There are many reasons why we no longer try to plan more than about a week ahead of time. We find the locals have much better knowledge than our maps. We had a couple trails in mind to head towards Lake Vallecito, but when we got advice from Ed who knew the area, plans changed once again.  He made a phone call to verify his ideas with a friend that in summary went like this:

Ed- “This is the most direct trail- have you been on it lately?”

Friend- “That’s in the burn area (from a recent forest fire.) Every time the wind blows more trees fall down across the trail. It’s not been maintained in years.”

Ed- “How about this trail instead?”

Friend- “Well, if you know the way, you can find it….”

Ed ended up directing us on a trail that was less than direct, but wouldn’t be much different in miles than taking the road.

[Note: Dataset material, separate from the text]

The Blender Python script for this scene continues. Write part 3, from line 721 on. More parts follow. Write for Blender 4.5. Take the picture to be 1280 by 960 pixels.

It was the only “good” trail option. He helped us find the entrance to the trail since it was a little tricky and not marked, then we wound our way up and up the mountain.

I love how well trails are marked. (dripping with sarcasm) We zig-zagged up the mountainside, came to a “Y” with another post with missing sign, and had to guess. We chose the uphill route. It fizzled into nothing after a while. We could see the trail a ways up the steep hill, didn’t want to go all that ways back just to do more switchbacks to get to where we could see right above us…… so we bushwhacked straight up! Richard and I led the horses and scrambled up- all of us totally out of breath by the top. I think Chance is wondering “who are these people and what have they done with my easy life?!”

Then the trail was really nice for a while with lots more views of colorful aspen as well as glimpses of all 4 states in the 4 corners area. We came to another sketchy section of dropoff- the trail was literally carved out of a rock ledge- but at least it was short. Then came the roadblocks.

The whole area looked like a blackened toothpick forest- no branches or leaves- just burnt trunks. And some had fallen in the trail. We were able to get around or over most of them. Then we came to one huge one about three and a half feet in diameter. It was getting late in the afternoon and we knew it would take us hours to cut through it- so we either had to go back our get around somehow. We scoped out the steep hillside below and decided to make a go for it. It was difficult for the horses to maneuver through and the bottom end of the tree was still really big, but we had to get over it if we were to get around. So we decided to see if the horses could do it. They all did fine until short little Tiska. She got her front legs over and got stuck on her belly! But she has a big heart- so she leaned back, felt the ground with her back feet, and gave a mighty lunge and managed to get over. We all had a couple scratches from the ordeal, but nothing too major. If this was the “good” trail- I’m glad we didn’t try the bad one!